FIGS. 11-11c show another embodiment of the invention, in which the interlocking structures are, instead of the protrusion and indentation of FIG. 1, two curved clips 720, 721 disposed in a V-formation on the bottom surface of tile 730 and dimensioned to receive raised structure 731. Raised structure 731 includes a V-shaped edge 734 which enables the raised structure to engage the curved clips 720, 721 in an interlocking manner. The raised structure is slightly raised above surface 818, e.g., by a post member (not shown), so that clips 720, 721 can slide between surface 818 and structure 731 as shown in FIG. 11b.

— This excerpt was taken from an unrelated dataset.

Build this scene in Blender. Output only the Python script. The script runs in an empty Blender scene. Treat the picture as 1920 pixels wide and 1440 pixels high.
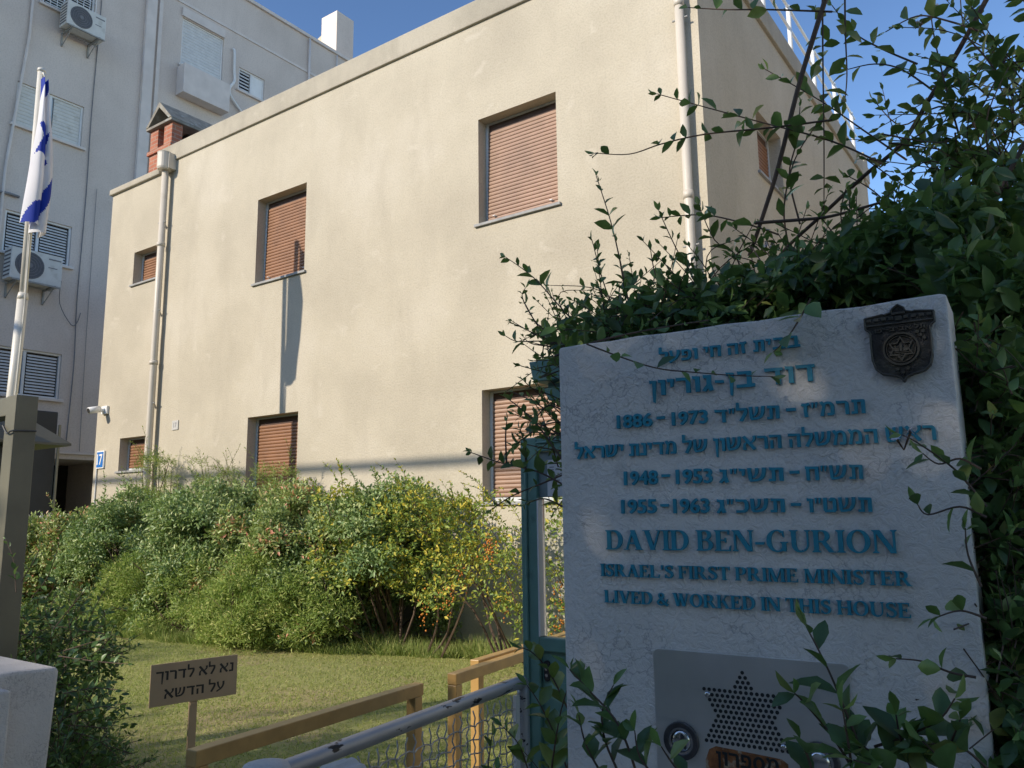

In yet another embodiment, shown in FIG. 12, top surface indentation 918 has a single clip structure 919, which has a "wave-shaped" cross-section and which is shaped to mate with a bottom indentation 920 having a corresponding shape. In FIG. 12a, the curve of clip structure 921 and bottom indentation 922 are reversed relative to those shown in FIG. 12.
FIGS. 13 and 13a show yet another embodiment, in which side surfaces 931 and 932 include side indentations 933 and 934, respectively, and top surface 935 has an indentation 936. Front end surface 941 includes protuberances 942, 943. The protuberances and side indentations are shaped and dimensioned so that the protuberances on a first tile mate with the indentations on a second similar roof tile in interlocking fashion. As in the other illustrated embodiments, holes 937, 938 allow the tile to be nailed to the underlying roof support surface.
The embodiments of FIGS. 10-10b, 11-11c, 12-12a, and 13-13a are generally better suited to being made from composite materials than masonry materials.
While preferred embodiments have been described above, other variations and modifications are within the scope of the following claims. For example, as shown in FIG. 14 the indentation 951 in the bottom surface of the edge tile may have any desired shape, e.g., wedge shaped as shown. The features shown in FIGS. 3a-3d (inclined surfaces), may be used in any desired combination, e.g., one of the opposed surfaces may be inclined while the other is not, and the angle of the inclined surface(s) may be varied to suit a given application. Further, many different types of interlocking features may be used in place of those shown and described above. As only one example, in each of the embodiments shown above in which the interlocking features consisted of an indentation on the top surface of the roof tile and a protrusion on the bottom surface, these features could be reversed, i.e., the indentation could be on the bottom surface and the protrusion on the top surface.